Hot Slut Of The Day!

February 27, 2016 / Posted by:

Juliette, the runaway fake unicorn who (probably) wanted nothing to do with the fairy-tale photo shoot she was in and so she ran, ran, ran for freedom.

On the (almost) 2nd anniversary of those hot llamas Thelma and Louise-ing it by running from the law, Juliette obviously decided to pay tribute to them by pulling a QUIT THIS BITCH  in Madera Ranchos, California, near Fresno. KTLA says that Juliette’s human is a photographer and regularly dresses her up as a unicorn for photo shoots. No, she isn’t a real unicorn. She just plays one in photo shoots. Mariah Carey is probably going to call in sad to her show because this is the saddest news that has ever hit her heart.

On Wednesday night, Juliette was supposed to be posing in a photo shoot with children but she wasn’t having it. The first time she tried to escape, her human Sandra Boos and a handler were able to catch her. But the second time, Juliette really went for it and she ran through the streets and got as far away from that scene as possible. The California Highway Patrol was called.
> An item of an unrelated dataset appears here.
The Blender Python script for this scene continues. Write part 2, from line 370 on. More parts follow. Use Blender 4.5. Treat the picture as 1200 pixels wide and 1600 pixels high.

Highway patrol even had to bring in a helicopter to find Juliette since she hid in an orchard. A family friend was eventually able to get Juliette out using another horse she knows. Juliette was safely returned to her barn. Sandra Boos told Buzzfeed that they had a few laughs over it:

Boos said she had to laugh as she overheard the highway patrolmen say, “Please be advised the unicorn is in custody.”

While it was the highway patrol who eventually caught the pony, Boos said it was a community-wide effort that really made the difference.

“We had people stopping traffic,” Boos told BuzzFeed. “And people came out from a horse rescue.” It was actually Boos’ friend Renee who helped to corral Juliet after she was located.

Who knows why Juliette ran her ass out of there. Maybe she’s not about that modeling life anymore. Maybe she didn’t want to share lens time with those children. Maybe she’s the Linda Evangelista of ponies and doesn’t get out of the barn for less than 10,000 bails of hay a day.

But whatever the case may be, I still feel Juliette. If I had to pose with a bunch of kids while wearing a fake unicorn horn, I too would make like a white Bronco in 1994 and head for Mexico.